上司に恵まれ、今の自分 障害者の自立支援に情熱 ユーユー・カイカン運営会社リプロ会長/ユーユーハウス社長 佐野幸男さん

「障害のある人の親亡き後の自立を支援するために情熱を傾けていきます」と語る佐野さん=四日市市智積町で

 四日市市智積町の天然温泉健康ランド「ユーユー・カイカン」は、昭和62年、松下電工と富士電機、東芝、本田技研の4労組が出資して温泉施設「健康センター湯遊快館」として誕生した。来館者減少による営業不振で、4労組から経営を移譲された生協リプロサービスが平成6年、「ユーユー・カイカン」と改称して再開した。

 平成8年、勤務していたリプロサービスから独立して「リプロ」を設立し、オーナーとして経営の立て直しに乗り出した。歌謡ショーや大衆演劇、落語、中国雑技団公演などの企画に加え、年会費を払えば半額で入館できるお得な会員制度導入でリピーター率を飛躍的に伸ばした。

 利用客は、自然庭園をイメージした露天風呂や漢方薬湯、炭酸泉、サウナなどで疲れを癒やし、レストランホールで昼食や演劇を楽しむ。それまで1万5千人ほどだった月間来館者数を翌年には約2万5千人、その後も毎年記録更新を続け10年で月平均3万人に増やした。

 鈴鹿市南若松で9人きょうだいの末っ子として生まれた。幼少時は、友達と近くの海で魚釣りをしたり、潜って貝を採ったりと、いつも真っ黒に日焼けして遊んでいた。中2の時、「月謝くらいは自分で稼ぎたい」と決意し、卒業までの2年間、朝夕の新聞配達を続けた。「ご苦労さん」と声を掛け、おやつをくれる人もいた。「あの時のふかし芋は最高においしかった」と懐かしむ。

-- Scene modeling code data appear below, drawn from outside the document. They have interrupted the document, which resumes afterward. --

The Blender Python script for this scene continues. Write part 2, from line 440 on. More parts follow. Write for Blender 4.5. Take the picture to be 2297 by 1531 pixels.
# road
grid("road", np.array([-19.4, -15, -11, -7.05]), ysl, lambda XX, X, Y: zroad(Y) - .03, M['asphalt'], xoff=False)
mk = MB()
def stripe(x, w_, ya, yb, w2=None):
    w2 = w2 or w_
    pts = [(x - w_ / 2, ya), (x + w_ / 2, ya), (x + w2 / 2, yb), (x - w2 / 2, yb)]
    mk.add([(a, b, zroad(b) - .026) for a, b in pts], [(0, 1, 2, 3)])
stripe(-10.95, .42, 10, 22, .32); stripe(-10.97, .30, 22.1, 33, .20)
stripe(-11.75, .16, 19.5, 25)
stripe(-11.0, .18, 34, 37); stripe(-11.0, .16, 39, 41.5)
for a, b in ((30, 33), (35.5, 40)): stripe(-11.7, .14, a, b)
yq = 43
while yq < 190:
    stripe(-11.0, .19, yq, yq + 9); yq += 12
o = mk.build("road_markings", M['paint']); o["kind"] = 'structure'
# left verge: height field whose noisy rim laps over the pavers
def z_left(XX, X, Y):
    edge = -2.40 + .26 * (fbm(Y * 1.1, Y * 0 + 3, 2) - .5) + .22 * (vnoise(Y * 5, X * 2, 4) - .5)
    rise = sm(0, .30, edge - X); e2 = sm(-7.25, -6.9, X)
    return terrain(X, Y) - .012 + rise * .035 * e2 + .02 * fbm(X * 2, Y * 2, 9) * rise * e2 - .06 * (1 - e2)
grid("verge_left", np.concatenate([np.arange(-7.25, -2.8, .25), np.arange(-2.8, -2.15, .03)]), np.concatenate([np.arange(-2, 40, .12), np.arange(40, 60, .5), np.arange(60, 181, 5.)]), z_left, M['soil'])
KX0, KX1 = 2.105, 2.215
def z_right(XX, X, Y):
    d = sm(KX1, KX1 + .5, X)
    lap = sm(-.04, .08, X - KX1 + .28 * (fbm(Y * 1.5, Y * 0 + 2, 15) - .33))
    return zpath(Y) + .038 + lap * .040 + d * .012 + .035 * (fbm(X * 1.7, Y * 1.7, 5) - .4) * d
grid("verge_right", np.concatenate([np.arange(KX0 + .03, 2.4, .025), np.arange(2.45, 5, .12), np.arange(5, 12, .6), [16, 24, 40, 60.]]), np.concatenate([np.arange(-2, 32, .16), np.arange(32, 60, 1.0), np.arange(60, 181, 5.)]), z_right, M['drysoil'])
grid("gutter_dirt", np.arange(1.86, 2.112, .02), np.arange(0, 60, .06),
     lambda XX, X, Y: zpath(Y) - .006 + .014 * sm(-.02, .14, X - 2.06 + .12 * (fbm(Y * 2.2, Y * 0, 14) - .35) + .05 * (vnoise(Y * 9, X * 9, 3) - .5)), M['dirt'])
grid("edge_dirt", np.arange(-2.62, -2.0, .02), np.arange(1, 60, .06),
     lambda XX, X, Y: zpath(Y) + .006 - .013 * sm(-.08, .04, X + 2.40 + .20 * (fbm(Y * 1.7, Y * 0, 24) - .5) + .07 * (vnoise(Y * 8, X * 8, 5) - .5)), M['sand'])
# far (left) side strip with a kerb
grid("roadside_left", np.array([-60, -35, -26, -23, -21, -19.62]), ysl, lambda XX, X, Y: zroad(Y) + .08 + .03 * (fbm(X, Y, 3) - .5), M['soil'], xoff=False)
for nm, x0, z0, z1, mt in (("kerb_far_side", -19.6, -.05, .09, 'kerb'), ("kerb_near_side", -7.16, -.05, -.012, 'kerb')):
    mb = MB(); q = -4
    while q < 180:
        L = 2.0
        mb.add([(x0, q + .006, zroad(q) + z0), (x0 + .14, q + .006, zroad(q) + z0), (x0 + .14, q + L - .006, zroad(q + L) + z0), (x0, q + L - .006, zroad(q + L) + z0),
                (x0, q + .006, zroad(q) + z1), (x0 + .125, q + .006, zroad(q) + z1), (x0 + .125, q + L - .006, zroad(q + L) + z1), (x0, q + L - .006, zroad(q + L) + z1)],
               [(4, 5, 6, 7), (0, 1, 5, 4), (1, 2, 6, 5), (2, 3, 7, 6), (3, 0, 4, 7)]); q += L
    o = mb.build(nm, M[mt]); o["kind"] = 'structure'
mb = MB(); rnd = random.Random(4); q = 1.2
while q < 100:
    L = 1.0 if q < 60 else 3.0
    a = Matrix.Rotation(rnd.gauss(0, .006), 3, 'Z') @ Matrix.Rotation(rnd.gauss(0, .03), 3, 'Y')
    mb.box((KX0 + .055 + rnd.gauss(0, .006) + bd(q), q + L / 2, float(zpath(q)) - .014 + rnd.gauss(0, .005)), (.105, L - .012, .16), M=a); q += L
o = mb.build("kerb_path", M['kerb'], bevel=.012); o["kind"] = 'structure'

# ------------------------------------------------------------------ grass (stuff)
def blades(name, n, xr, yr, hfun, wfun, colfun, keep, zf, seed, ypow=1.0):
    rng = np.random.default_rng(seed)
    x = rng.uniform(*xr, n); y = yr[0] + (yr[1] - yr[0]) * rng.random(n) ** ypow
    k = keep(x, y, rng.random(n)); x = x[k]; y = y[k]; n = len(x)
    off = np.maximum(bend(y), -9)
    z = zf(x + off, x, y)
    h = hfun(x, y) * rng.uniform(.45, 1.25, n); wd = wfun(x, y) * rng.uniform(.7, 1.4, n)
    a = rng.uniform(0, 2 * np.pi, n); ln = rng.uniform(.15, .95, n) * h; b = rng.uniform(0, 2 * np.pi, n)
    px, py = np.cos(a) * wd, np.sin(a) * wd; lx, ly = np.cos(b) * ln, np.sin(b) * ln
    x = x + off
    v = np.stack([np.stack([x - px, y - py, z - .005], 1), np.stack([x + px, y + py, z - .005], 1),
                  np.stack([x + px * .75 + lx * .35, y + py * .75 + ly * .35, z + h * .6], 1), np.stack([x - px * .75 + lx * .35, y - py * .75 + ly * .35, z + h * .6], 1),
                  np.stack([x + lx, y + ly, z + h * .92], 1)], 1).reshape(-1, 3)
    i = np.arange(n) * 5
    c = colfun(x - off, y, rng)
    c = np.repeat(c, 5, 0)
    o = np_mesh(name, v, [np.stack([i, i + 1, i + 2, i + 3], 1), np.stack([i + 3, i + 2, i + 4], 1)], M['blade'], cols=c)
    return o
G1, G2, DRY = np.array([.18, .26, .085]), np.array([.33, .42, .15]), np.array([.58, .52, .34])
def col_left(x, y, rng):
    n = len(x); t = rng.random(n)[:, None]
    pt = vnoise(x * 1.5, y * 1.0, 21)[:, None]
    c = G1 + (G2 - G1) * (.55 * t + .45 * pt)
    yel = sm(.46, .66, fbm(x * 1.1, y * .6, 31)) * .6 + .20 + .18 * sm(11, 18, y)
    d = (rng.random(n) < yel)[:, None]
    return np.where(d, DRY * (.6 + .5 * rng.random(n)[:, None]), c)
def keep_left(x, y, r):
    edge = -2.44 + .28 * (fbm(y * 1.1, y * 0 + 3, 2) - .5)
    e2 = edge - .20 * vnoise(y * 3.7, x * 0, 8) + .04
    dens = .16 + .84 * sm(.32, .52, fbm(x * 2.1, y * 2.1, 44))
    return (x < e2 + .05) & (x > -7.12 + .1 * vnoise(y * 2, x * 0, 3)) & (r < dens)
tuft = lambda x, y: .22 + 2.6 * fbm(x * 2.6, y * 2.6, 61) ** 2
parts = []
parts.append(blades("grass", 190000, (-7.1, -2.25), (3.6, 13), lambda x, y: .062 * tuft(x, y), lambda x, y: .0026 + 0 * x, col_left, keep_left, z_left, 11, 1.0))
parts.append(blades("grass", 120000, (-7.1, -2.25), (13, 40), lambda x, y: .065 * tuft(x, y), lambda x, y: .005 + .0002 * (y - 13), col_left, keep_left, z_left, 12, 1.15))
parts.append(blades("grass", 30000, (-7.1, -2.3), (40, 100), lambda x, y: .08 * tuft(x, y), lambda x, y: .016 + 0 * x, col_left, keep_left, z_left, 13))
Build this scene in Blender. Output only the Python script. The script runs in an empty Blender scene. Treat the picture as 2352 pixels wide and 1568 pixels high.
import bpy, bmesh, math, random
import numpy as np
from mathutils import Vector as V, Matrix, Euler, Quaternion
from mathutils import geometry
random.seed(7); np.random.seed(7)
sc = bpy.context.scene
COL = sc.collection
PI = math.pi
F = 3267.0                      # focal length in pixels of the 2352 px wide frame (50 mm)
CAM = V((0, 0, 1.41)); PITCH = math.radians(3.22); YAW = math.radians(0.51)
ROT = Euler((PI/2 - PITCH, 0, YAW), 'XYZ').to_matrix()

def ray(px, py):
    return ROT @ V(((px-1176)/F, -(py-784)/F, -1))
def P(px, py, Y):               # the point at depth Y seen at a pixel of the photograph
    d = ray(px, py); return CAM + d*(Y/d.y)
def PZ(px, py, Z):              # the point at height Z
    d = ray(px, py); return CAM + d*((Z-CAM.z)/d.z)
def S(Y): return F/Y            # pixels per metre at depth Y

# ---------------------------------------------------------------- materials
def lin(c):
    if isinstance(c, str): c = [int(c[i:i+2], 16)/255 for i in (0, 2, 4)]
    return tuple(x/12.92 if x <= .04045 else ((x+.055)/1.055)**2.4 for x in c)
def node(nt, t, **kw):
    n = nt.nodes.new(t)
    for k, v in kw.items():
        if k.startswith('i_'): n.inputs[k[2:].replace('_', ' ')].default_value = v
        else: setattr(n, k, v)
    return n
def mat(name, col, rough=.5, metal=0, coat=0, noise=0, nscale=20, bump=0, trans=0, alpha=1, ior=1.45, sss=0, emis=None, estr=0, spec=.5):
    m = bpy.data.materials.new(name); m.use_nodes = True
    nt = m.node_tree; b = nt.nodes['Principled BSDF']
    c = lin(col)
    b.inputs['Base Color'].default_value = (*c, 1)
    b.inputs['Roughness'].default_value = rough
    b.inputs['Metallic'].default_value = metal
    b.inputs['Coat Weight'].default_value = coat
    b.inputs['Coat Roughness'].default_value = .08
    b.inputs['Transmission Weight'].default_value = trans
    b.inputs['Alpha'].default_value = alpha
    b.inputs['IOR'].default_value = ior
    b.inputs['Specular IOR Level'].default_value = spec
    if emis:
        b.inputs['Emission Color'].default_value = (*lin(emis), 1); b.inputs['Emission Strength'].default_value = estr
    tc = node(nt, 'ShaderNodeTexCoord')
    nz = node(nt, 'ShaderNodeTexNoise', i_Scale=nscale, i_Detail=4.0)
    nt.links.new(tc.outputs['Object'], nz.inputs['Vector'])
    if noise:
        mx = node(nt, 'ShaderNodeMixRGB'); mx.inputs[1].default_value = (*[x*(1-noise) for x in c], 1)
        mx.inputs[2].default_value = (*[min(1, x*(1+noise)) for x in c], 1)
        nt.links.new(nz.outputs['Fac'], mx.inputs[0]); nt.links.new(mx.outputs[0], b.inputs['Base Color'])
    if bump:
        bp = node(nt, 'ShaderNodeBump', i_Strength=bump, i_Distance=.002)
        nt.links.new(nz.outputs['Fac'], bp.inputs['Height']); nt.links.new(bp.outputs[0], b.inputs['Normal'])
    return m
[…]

 神戸高校を卒業後、就職した岡田屋(後のジャスコ、現イオン)で12年間勤務した。岡田屋での卓越した営業実績と誠実な人柄を買われ、スーパーサンシに入社した。サンシでは、宅配事業システムの稼働に携わり、困難の末、軌道に乗せた。その後も、必要とされる数社で新たな挑戦を続け、大きな成果を残してきた。「各企業で素晴らしい上司に恵まれ、今の自分がある」と振り返る。

 5年前、長男武さん(46)にユーユー・カイカンの経営を引き継いだ。65歳で会長に退いた後、社会貢献事業の一環として、障害のある人たちに雇用の場を提供できないかと考えた。サービス業のユーユー・カイカンでは雇えなかったこともあり、農業に着目した。

 障害者就労継続支援A・B型事業所「ユーユーハウス」を設立し、退職金を使って菌床シイタケの栽培を始めた。現在は、ヒラタケやイチゴの栽培も手掛けるようになり、22人の障害者が指導員らと共に個々の特性を見いだしながら、生き生きと働いている。

 収穫した農作物は、ユーユー・カイカンの土産物売り場や市内9店舗のJA四季彩で販売している。「なかなか収益は上がりませんが、農業技術を身に付けてもらうことで、障害者らの親亡き後の自立を支援する活動に情熱を傾けていきます」と語る。

略歴:昭和20年生まれ。同38年県立神戸高校卒業。同年岡田屋入社。同50年スーパーサンシ入社。平成6年リプロサービス入社。同8年リプロ設立。同年ユーユー・カイカン社長就任。同22年会長就任。同年ユーユーハウス設立。